### Exercise input:
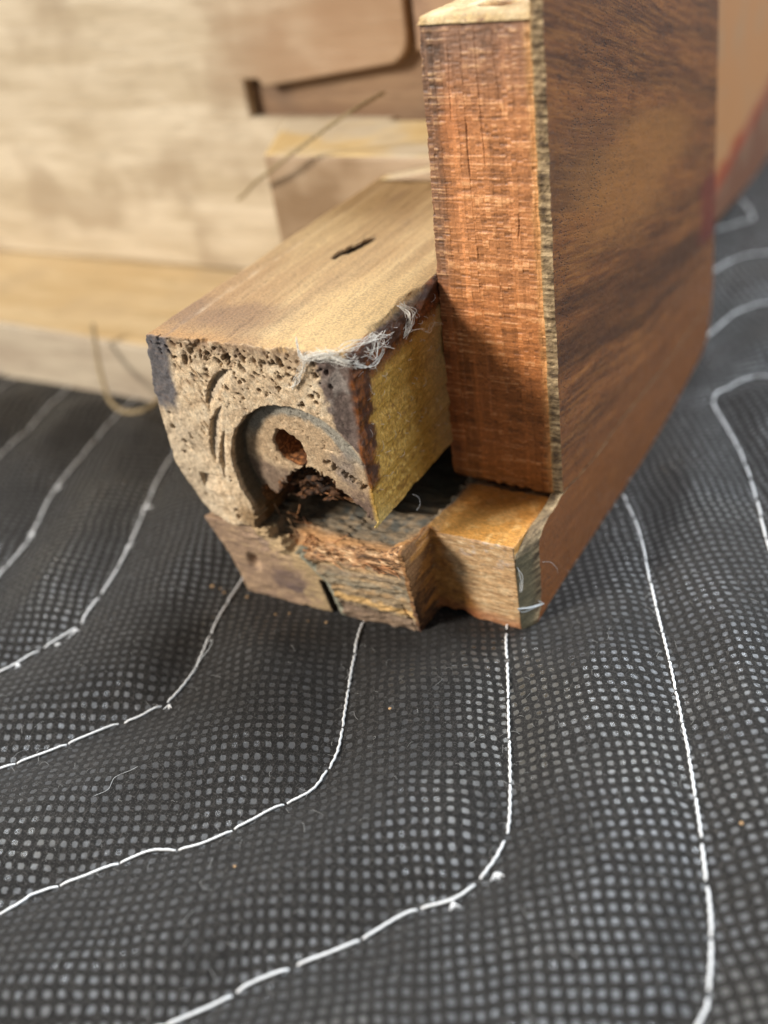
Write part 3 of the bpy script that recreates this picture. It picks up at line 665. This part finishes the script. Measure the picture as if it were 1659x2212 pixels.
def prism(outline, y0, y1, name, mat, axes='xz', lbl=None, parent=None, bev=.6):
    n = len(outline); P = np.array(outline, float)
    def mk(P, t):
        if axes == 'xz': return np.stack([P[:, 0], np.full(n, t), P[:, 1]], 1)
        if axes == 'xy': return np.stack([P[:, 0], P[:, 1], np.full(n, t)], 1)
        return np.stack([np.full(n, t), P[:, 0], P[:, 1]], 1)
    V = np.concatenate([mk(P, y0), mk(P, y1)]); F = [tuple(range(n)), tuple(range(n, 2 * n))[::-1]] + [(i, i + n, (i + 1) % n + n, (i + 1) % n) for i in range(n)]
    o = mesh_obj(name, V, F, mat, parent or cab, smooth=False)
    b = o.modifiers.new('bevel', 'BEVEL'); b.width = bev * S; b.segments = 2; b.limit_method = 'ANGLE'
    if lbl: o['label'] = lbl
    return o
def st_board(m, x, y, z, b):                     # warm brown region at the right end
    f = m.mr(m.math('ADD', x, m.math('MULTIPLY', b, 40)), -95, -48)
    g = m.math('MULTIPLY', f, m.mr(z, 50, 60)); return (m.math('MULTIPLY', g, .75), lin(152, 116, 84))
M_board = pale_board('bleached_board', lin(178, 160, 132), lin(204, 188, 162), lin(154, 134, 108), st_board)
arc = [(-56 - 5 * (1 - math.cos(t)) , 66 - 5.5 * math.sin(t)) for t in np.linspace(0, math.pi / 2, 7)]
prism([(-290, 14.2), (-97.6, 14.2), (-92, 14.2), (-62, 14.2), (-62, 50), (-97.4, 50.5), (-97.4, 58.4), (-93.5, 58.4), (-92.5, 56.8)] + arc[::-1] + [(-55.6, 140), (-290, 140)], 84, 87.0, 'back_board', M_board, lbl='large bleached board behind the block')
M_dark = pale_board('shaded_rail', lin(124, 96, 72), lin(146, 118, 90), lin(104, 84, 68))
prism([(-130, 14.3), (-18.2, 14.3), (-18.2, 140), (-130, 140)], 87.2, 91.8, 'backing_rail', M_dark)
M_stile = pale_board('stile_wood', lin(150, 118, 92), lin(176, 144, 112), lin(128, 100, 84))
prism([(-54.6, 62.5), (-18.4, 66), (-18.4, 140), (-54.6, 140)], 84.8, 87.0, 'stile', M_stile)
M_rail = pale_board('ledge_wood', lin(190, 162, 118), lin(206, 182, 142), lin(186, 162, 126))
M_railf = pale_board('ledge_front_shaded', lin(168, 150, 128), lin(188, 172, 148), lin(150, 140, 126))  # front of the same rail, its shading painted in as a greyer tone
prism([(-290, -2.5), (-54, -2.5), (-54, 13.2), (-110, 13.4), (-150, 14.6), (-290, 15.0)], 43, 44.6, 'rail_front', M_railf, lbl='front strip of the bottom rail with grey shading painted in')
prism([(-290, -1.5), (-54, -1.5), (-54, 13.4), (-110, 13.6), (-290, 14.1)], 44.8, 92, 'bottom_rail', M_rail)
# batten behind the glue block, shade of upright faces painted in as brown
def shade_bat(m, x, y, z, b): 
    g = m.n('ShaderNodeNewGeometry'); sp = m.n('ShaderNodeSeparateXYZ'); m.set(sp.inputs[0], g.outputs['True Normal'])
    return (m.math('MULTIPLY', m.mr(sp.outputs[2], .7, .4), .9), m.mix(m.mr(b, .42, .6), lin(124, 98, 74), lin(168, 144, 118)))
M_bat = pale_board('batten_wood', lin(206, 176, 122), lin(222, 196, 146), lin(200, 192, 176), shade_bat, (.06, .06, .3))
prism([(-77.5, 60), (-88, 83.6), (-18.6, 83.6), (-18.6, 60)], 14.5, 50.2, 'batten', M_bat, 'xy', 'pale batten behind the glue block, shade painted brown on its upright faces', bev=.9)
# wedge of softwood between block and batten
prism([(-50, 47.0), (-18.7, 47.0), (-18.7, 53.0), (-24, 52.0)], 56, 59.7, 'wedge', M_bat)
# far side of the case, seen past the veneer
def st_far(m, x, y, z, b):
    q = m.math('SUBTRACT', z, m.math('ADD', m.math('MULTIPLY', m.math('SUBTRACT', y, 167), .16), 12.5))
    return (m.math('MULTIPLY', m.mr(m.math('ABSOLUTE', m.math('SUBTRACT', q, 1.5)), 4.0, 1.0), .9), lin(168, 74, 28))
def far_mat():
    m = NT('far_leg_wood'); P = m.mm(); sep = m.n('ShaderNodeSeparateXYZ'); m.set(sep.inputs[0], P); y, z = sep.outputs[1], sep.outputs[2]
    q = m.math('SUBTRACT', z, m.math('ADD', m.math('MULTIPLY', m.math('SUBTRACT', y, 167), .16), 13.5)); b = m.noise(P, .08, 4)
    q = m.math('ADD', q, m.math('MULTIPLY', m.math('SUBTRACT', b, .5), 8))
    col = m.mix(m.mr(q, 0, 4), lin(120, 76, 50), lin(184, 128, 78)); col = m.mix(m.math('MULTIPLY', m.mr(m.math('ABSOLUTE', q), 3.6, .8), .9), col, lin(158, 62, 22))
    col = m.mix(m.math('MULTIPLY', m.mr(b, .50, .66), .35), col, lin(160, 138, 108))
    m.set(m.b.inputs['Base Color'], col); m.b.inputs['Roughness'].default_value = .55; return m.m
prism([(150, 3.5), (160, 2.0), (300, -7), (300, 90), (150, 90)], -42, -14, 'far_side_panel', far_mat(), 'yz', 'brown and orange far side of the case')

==

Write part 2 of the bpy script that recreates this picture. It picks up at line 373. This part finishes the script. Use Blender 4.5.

### Your task:
Look through the data above. Find each line with the string "This" and copy it.

### Output:
Write part 3 of the bpy script that recreates this picture. It picks up at line 665. This part finishes the script. Measure the picture as if it were 1659x2212 pixels.
Write part 2 of the bpy script that recreates this picture. It picks up at line 373. This part finishes the script. Use Blender 4.5.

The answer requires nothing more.